Grocer Function
NAME
theta2arm2 - transformation of VARMA estimate into the corresponding matrices
CALLING SEQUENCE
[AR,ARS,MA,MAS,V,G]=theta2arm2(theta,theta2mat,fromgrad)
PARAMETERS
Input
-
theta = (npx1) vector of parameters
-
theta2mat = a string vector of instructions that transforms
-
fromgrad = if not given, forces the matrix V to be positive definite
Output
-
AR,AS,MA,MAS,V,G = matrices of the process:
(I + AR1·B +...+ARp·B^p)(I + AS1·B^s +...+ ASps·B^ps·s) y(t)
= (G0 + G1·B +...+ Gt·B^l) u(t) +
(I + MA1·B +...+MAq·B^q)(I + MAS1·B^s +...+ MASqs·B^qs·s) a(t)
with Var(a(t)) = V
DESCRIPTION
Recovers the matrices of an ARMA process from the values of the estimated parameters.
EXAMPLE
mtlb_load('SCI/scied/grocer/encours/e4sci/seriesa.dat'); elec_cons = transdif(seriesa,0,1,1,12);
results=varma(elec_cons,[],[],0,0,0,12); grocer_AR=[];grocer_ARS=[];grocer_MA=[];grocer_MAS=[];grocer_V=[];grocer_G[];
[AR,ARS,MA,MAS,V,G]=theta2arm2(results('coeff'),results('theta2mat'),1)
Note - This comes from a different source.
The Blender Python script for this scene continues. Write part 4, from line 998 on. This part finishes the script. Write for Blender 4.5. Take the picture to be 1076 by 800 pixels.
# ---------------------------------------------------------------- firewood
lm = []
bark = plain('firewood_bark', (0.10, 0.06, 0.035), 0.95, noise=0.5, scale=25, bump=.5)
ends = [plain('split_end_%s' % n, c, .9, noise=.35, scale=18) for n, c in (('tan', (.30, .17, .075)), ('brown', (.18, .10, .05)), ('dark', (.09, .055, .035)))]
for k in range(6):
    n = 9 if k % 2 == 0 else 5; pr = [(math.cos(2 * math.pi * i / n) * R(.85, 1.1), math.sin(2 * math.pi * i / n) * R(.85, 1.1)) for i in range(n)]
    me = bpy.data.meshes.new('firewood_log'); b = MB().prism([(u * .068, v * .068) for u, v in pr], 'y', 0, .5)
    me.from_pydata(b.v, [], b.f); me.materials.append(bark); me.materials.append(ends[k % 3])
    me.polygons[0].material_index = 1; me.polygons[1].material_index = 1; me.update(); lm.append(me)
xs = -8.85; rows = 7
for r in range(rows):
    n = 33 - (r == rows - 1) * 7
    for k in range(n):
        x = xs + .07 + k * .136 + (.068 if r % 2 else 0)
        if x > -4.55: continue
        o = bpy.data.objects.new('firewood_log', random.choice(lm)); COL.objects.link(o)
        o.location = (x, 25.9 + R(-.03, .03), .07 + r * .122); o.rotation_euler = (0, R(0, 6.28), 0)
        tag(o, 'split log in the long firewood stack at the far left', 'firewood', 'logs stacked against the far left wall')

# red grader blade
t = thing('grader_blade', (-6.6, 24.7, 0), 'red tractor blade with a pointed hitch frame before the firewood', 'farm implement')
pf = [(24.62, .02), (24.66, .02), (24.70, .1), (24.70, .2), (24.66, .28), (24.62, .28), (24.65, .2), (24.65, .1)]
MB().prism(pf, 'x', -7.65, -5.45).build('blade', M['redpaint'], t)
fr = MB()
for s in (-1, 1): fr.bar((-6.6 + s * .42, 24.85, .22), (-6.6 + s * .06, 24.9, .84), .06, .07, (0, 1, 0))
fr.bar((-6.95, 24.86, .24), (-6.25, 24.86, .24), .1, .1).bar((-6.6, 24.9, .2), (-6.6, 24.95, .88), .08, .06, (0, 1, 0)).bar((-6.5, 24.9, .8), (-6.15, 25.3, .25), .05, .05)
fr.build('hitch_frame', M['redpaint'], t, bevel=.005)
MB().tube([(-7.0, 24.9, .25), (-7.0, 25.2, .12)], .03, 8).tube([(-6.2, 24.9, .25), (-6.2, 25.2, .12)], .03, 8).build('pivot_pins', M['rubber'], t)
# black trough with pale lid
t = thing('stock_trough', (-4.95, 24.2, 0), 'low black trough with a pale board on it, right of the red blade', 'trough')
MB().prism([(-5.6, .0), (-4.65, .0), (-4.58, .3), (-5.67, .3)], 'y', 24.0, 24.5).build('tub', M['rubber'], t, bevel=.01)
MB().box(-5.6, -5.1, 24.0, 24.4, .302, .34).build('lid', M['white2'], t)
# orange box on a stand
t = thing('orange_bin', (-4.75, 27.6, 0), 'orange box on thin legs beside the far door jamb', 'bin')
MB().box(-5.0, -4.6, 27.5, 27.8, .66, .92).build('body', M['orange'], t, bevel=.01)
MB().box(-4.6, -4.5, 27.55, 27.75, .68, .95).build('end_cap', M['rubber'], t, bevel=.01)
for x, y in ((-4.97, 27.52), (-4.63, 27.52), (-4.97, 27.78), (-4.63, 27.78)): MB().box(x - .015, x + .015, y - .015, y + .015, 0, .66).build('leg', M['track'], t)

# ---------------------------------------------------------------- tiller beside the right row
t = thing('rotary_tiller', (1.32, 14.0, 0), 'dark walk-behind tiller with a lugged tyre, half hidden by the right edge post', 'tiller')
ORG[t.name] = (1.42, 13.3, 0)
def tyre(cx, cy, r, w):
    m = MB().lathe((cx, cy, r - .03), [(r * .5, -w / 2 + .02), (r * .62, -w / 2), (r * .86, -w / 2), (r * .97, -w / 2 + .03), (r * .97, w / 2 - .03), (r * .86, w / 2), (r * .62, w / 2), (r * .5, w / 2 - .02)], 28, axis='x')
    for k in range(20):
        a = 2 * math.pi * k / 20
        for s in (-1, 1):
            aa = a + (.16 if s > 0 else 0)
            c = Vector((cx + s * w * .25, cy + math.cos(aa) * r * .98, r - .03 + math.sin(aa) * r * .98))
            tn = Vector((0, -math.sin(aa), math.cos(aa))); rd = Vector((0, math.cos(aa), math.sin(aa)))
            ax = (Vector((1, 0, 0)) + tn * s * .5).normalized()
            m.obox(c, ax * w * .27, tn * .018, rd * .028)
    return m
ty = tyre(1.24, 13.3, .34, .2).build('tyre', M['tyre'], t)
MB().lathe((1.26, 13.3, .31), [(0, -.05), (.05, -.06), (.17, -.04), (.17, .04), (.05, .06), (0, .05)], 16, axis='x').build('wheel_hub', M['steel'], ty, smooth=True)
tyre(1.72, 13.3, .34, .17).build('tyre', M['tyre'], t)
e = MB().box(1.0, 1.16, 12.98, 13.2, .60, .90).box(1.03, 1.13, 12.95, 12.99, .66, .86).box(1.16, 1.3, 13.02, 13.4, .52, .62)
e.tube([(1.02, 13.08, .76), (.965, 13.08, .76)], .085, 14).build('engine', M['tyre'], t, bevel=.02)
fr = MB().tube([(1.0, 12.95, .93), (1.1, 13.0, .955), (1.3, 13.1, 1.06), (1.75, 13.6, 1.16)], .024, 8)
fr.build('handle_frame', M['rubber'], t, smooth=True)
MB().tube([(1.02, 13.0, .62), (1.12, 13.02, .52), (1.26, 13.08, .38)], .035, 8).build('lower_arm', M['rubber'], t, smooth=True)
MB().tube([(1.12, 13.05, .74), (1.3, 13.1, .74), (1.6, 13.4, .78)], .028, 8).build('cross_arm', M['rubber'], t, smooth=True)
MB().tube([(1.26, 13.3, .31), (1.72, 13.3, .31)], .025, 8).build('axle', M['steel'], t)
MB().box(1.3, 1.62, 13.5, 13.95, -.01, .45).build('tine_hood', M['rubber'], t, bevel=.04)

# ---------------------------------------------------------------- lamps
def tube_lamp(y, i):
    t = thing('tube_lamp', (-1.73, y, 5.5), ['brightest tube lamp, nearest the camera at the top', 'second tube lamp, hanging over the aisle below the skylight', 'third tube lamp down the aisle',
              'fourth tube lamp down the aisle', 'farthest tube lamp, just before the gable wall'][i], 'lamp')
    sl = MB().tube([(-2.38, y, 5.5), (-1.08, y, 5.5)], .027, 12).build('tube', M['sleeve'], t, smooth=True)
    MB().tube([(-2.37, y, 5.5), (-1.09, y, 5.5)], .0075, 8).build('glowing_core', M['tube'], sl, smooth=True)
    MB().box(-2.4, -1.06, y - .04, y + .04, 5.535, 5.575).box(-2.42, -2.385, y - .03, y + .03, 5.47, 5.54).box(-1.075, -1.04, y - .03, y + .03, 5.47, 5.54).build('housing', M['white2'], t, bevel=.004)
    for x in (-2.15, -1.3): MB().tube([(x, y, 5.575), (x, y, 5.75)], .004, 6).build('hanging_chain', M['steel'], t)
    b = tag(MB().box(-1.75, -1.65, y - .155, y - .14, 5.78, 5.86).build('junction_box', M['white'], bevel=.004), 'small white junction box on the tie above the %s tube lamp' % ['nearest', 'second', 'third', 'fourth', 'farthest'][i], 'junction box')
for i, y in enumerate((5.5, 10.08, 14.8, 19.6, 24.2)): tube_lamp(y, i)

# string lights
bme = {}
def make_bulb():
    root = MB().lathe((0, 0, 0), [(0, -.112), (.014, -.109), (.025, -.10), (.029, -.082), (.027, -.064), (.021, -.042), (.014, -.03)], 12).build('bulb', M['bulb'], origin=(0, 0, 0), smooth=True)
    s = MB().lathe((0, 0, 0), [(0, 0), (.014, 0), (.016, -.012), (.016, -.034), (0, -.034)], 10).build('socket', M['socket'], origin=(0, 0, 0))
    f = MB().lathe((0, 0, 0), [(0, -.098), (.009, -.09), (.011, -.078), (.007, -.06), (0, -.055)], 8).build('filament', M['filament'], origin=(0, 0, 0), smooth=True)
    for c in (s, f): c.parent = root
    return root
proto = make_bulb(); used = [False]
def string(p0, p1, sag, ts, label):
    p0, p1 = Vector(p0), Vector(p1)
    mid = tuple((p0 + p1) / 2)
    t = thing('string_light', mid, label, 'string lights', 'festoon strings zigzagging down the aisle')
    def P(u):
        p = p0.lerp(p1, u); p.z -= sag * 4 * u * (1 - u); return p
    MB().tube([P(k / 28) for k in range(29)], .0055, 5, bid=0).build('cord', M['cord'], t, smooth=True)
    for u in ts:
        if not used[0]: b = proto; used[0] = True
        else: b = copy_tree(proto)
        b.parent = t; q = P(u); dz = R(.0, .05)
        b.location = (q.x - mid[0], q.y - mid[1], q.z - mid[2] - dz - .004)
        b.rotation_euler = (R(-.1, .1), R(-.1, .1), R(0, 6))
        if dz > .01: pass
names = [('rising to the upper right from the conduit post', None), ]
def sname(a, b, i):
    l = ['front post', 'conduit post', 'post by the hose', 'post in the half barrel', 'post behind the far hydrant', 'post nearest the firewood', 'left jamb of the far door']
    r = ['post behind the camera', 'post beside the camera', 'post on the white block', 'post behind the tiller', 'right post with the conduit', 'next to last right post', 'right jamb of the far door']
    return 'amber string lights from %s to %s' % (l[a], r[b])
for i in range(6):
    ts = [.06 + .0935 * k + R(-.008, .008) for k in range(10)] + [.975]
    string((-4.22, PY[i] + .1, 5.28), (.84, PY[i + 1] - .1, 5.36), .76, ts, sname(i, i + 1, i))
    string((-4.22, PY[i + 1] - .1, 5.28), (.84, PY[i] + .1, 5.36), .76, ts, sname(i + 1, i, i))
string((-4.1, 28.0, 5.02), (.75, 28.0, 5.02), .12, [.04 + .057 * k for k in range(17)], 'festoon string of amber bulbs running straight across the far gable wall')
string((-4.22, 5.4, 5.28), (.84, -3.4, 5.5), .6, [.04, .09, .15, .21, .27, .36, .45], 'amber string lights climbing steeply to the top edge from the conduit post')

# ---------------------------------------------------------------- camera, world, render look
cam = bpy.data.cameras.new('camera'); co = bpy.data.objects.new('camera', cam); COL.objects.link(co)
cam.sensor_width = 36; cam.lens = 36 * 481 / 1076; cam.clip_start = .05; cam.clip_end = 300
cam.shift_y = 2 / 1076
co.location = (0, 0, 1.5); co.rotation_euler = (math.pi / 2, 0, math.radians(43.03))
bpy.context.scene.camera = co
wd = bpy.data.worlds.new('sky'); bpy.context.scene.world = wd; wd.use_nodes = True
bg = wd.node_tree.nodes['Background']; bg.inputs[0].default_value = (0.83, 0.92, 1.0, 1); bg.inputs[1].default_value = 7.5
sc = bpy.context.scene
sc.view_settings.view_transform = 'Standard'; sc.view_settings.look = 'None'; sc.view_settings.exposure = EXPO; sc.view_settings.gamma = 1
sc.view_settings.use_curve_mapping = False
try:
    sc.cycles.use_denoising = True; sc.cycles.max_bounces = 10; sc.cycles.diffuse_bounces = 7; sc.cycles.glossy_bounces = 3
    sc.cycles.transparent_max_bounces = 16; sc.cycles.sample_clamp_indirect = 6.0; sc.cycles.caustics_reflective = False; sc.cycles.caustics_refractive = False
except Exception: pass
Although theta2arm2 is mainly useful for the estimation of a VARMA model, this example shows how it can be used to recover
the estimated matrices from the tlist results produced by the function VARMA. Note however that it imposes to
define the matrices grocer_AR,..., grocer_G; so this capability should be used with care...
AUTHOR
Jaime Terceiro, 1997/ Eric Dubois 2004